A study conducted by a team including a Florida State University researcher shows community policing practices are not helping to reduce crime and generate trust of law enforcement in the Global South.
FSU Assistant Professor of Political Science Dotan Haim was part of the study that examined community policing initiatives implemented in Brazil, Colombia, Liberia, Philippines, Uganda and Pakistan.
The study included interviews with 18,382 citizens and 874 police officers during a six-year period.
Haim, who focused his portion of the research on the rural Philippines, said community policing involves strategies aimed at helping police to better understand and address a community’s unique concerns with the aim of creating trust between police and the citizens they are charged to protect.

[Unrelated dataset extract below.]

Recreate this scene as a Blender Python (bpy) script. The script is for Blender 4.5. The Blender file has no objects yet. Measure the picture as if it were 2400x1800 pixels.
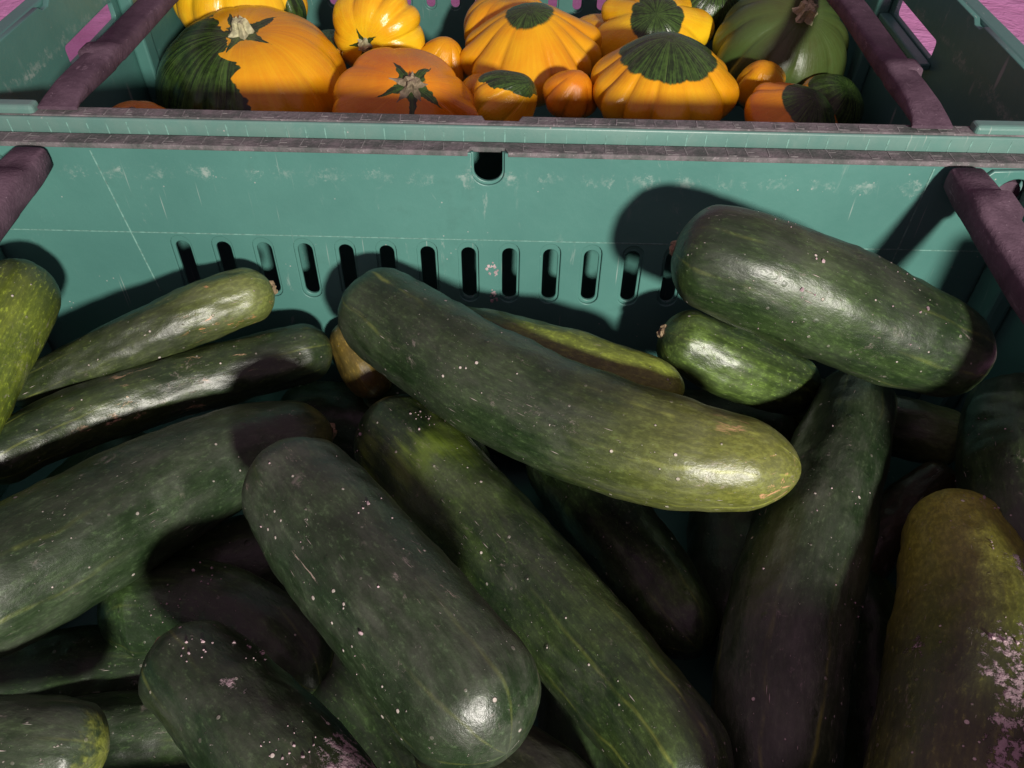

“The intervention focused on broad community outreach efforts by the police, such as town hall meetings, informal conversations with civilians and regular problem-solving sessions between officers and village leaders,” he said. “Ultimately, the goal was to put law enforcement officers and citizens in situations where they could build trust in each other by regularly working together to solve their communities’ most pressing public safety issues.”
Haim said overcoming longstanding obstacles like inconsistent enforcement of the law and corruption are prime obstacles that need to be overcome for improvement to be made. Haim added that the findings, published this week in the journal Science, upend some longstanding assumptions about policing and law enforcement.
“Whenever there are problems with policing, it’s easy to jump to the conclusion that we need more community policing,” he said. “One of the takeaways of our research is that on its own, this approach might not work in parts of the developing world, where governments and international donors have invested a lot of resources in community policing.”
Jeremy Weinstein, professor of political science at Stanford University and co-lead author on the study, said the findings also revealed that community policing in and of itself is not necessarily the issue.
Researchers identified three challenges that need to be addressed to improve the results of community policing: a lack of sustained buy-in from police leadership, frequent rotation of police leadership and their officers, and a lack of resources to respond to issues raised by citizens.
“Issues of crime and violence are at the top of the policy agenda in the Global South, and this research demonstrates how universities and government partners can work together to identify the most effective strategies from improving people’s sense of safety,” Weinstein said. “While community policing strategies didn’t deliver the anticipated results on their own, the challenges in implementation point to the need for more systemic reforms that provide the necessary resources and align incentives for police to respond to citizens’ primary concerns.”